Nevertheless, Maker Studios said it was pulling out of the partnership, which put Kjellberg at the head of his own online entertainment network, Revelmode.
"Although Felix has created a following by being provocative and irreverent, he clearly went too far in this case and the resulting videos are inappropriate," a spokeswoman for Maker Studios said in a statement.
Kjellberg maintains the content was clearly intended as a joke.
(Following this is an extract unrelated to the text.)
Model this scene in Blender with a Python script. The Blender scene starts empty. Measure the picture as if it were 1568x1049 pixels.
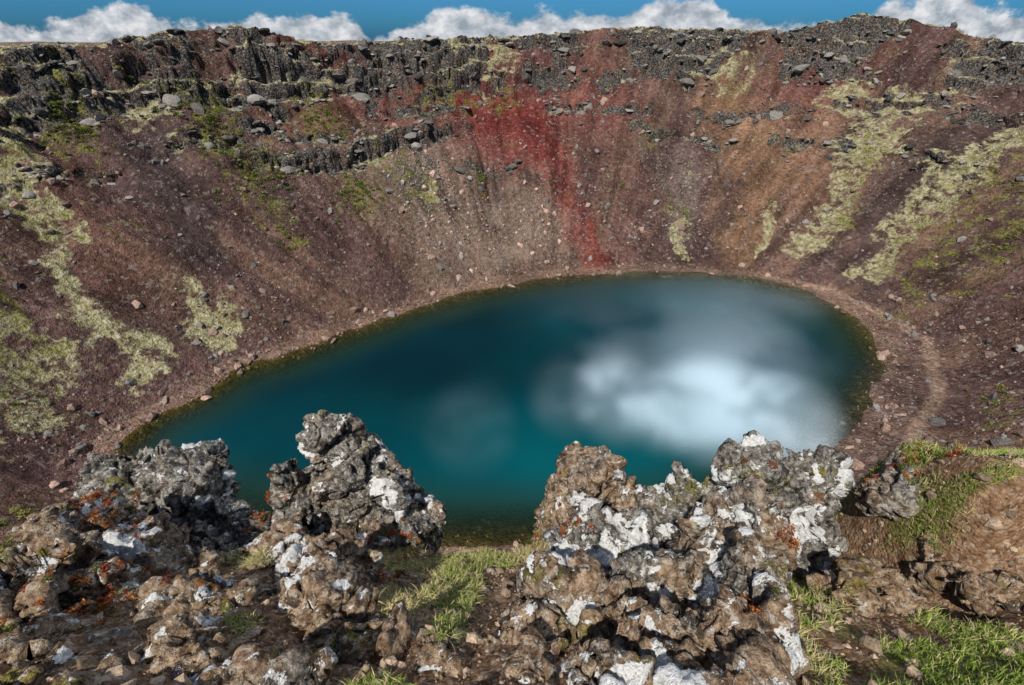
import bpy,bmesh,math,random,time
import numpy as np
from mathutils import Vector
from mathutils.bvhtree import BVHTree
rng=np.random.default_rng(7)
# ---------------- noise
def _h(ix,iy,iz,s):
    u=np.uint32
    h=ix.astype(np.int64).astype(u)*u(374761393)+iy.astype(np.int64).astype(u)*u(668265263)+iz.astype(np.int64).astype(u)*u(3266489917)+u((s*974634777+12345)&0xffffffff)
    h^=h>>u(15); h*=u(2246822519); h^=h>>u(13); h*=u(3266489917); h^=h>>u(16)
    return h.astype(np.float64)/4294967296.0
def vn(x,y,z=None,s=0):
    if z is None: z=np.zeros_like(x)
    ix=np.floor(x);iy=np.floor(y);iz=np.floor(z)
    fx=x-ix;fy=y-iy;fz=z-iz
    fx=fx*fx*fx*(fx*(fx*6-15)+10);fy=fy*fy*fy*(fy*(fy*6-15)+10);fz=fz*fz*fz*(fz*(fz*6-15)+10)
    def L(a,b,t): return a+(b-a)*t
    r=L(L(L(_h(ix,iy,iz,s),_h(ix+1,iy,iz,s),fx),L(_h(ix,iy+1,iz,s),_h(ix+1,iy+1,iz,s),fx),fy),
        L(L(_h(ix,iy,iz+1,s),_h(ix+1,iy,iz+1,s),fx),L(_h(ix,iy+1,iz+1,s),_h(ix+1,iy+1,iz+1,s),fx),fy),fz)
    return r*2-1
def fbm(x,y,z=None,o=4,s=0,g=.5):
    if z is None: z=np.zeros_like(x)
    a=1;t=0;n=0
    for i in range(o):
        t=t+a*vn(x,y,z,s+i*17);n+=a;a*=g
        x,y,z=(x*.8-y*.6)*2.03+5.1,(x*.6+y*.8)*2.03+1.7,z*2.03+3.3
    return t/n*1.6
def rdg(x,y,z=None,o=4,s=0,g=.55):
    if z is None: z=np.zeros_like(x)
    a=1;t=0;n=0
    for i in range(o):
        t=t+a*(1-2.2*np.abs(vn(x,y,z,s+i*13)));n+=a;a*=g
        x,y,z=(x*.8-y*.6)*2.03+5.1,(x*.6+y*.8)*2.03+1.7,z*2.03+3.3
    return t/n
def worley(x,y,z,s=0):
    """F1, F2, cell id and a random tilted plane per cell (facets)"""
    ix=np.floor(x);iy=np.floor(y);iz=np.floor(z)
    f1=np.full(x.shape,9.);f2=np.full(x.shape,9.);idv=np.zeros(x.shape);fa=np.zeros(x.shape)
    for a in(-1,0,1):
        for b in(-1,0,1):
            for c in(-1,0,1):
                cx=ix+a;cy=iy+b;cz=iz+c
                h1=_h(cx,cy,cz,s);h2=_h(cx,cy,cz,s+1);h3=_h(cx,cy,cz,s+2)
                ex=x-cx-h1;ey=y-cy-h2;ez=z-cz-h3
                d=np.sqrt(ex*ex+ey*ey+ez*ez)
                m=d<f1
                f2=np.where(m,f1,np.minimum(f2,d));idv=np.where(m,h1,idv);f1=np.where(m,d,f1)
                g=(h2*7.13)%1*2-1;k=(h3*5.71)%1*2-1;l=(h1*9.37)%1*2-1
                fa=np.where(m,ex*g+ey*k+ez*l,fa)
    return f1,f2,idv,fa
def ss(a,b,x):
    t=np.clip((x-a)/(b-a),0,1);return t*t*(3-2*t)
# ---------------- lake shore
shore=[(-57.3,46),(-57,52.8),(-52.3,58.5),(-50.4,65),(-43.5,69.5),(-32.6,78.7),(-20.9,88.1),(-6.8,96.5),(10.7,102.9),(29.2,105.9),(49.3,106.3),(63.5,101.2),(72.8,89.6),(73,78.7),(69.1,68.5),(60.3,58.3),(49.6,48.6),(45.6,46),(38,40),(25,34.5),(10,31.5),(-6.5,31),(-25,32),(-42,35),(-53,40)]
def crom(P,k):
    n=len(P);o=[]
    for i in range(n):
        p0,p1,p2,p3=[np.array(P[(i+j-1)%n]) for j in range(4)]
        for q in range(k):
            t=q/k
            o.append(.5*((2*p1)+(-p0+p2)*t+(2*p0-5*p1+4*p2-p3)*t*t+(-p0+3*p1-3*p2+p3)*t**3))
    return np.array(o)
SH=crom(shore,5)
GS=1.5;GX0,GY0=-300.,-200.;GNX,GNY=400,400
gx,gy=np.meshgrid(GX0+GS*np.arange(GNX),GY0+GS*np.arange(GNY),indexing='ij')
dd=np.full(gx.shape,1e9);ins=np.zeros(gx.shape,bool)
for i in range(len(SH)):
    a=SH[i];b=SH[(i+1)%len(SH)];e=b-a
    t=np.clip(((gx-a[0])*e[0]+(gy-a[1])*e[1])/(e@e),0,1)
    dd=np.minimum(dd,np.hypot(gx-a[0]-t*e[0],gy-a[1]-t*e[1]))
    c=((a[1]>gy)!=(b[1]>gy))
    with np.errstate(divide='ignore',invalid='ignore'):
        xi=(b[0]-a[0])*(gy-a[1])/(b[1]-a[1])+a[0]
    ins^=(c&(gx<xi))
SD=np.where(ins,-dd,dd)
def sd(x,y):
    fx=(x-GX0)/GS;fy=(y-GY0)/GS
    cx=np.clip(fx,0,GNX-1.001);cy=np.clip(fy,0,GNY-1.001)
    ex=np.hypot(fx-cx,fy-cy)*GS
    i=cx.astype(int);j=cy.astype(int);u=cx-i;v=cy-j
    return SD[i,j]*(1-u)*(1-v)+SD[i+1,j]*u*(1-v)+SD[i,j+1]*(1-u)*v+SD[i+1,j+1]*u*v+ex
def stroke(x,y,pts,soft=.55):
    """soft mask around a polyline of (x,y,r)"""
    m=np.zeros(x.shape)
    P=[p if len(p)==3 else (*p,4) for p in pts]
    if len(P)==1: P=P*2
    for a,b in zip(P[:-1],P[1:]):
        ex,ey=b[0]-a[0],b[1]-a[1];L=ex*ex+ey*ey
        t=np.clip(((x-a[0])*ex+(y-a[1])*ey)/L,0,1) if L>0 else 0
        q=np.hypot(x-a[0]-t*ex,y-a[1]-t*ey)/(a[2]+(b[2]-a[2])*t)
        m=np.maximum(m,ss(1+soft,1-soft,q))
    return m
LEDGES=[([(-56,113),(-53,115),(-41,123),(-30,133),(-24,137),(-17,142)],4.2),([(-60,140),(-48,145),(-26,151),(-10,160),(3,165),(20,168),(45,168),(60,166)],4.4),([(-84,128),(-70,134),(-58,139)],3.6),([(-100,96),(-94,108),(-86,118),(-80,126)],4.),([(98,146),(110,138),(118,126),(125,117)],2.8),([(60,156),(74,152),(84,148)],1.8),([(-12,130),(-4,133)],1.2),([(-72,108),(-66,112)],1.8),([(15,157),(26,158),(38,157)],1.8),([(-90,86),(-86,92)],1.5),([(40,150),(52,149),(62,146)],1.4),([(78,140),(90,134)],1.2),([(102,122),(108,114)],1.4),([(-36,142),(-28,145),(-18,150)],2.6),([(-78,118),(-70,124),(-62,128)],2.6),([(-60,120),(-48,126)],1.6)]
RA=[-1.5,-.93,-.75,-.49,-.36,-.27,-.1,.04,.14,.23,.37,.5,.55,.635,.73,.93,1.5]
RH=[-3,-2.5,-1.8,1.6,-2,-2.2,-1,-.8,.6,2.3,1,1,2.2,4.4,2.6,-2.8,-2]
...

In a video that has since been deleted, he accused his critics of being unable to differentiate between "what is a joke and what is actually problematic", says The Verge.
A spokesman for the Anti-Defamation League (ADL), a US organisation that combats anti-Semitism, said even pretending to espouse pro-Nazi views to an audience of 53 million is not a harmless joke.
"Just putting it out there brings it more and more into the mainstream," Jonathan Vick told the WSJ.
For once, the ADL and neo-Nazi website Daily Stormer appear to be on the same page, The Guardian reports.
The extreme right news outlet wrote that "ultimately, it doesn't matter" if Kjellberg was serious or not: "The effect is the same; it normalises Nazism, and marginalises our enemies."
Kjellberg has amassed an enormous online following for his gaming videos and comedy skits.
His YouTube channel has 53 million subscribers and he reportedly makes $14m (£11.2m) a year in advertising revenue and commercial partnerships, such as the one with Disney.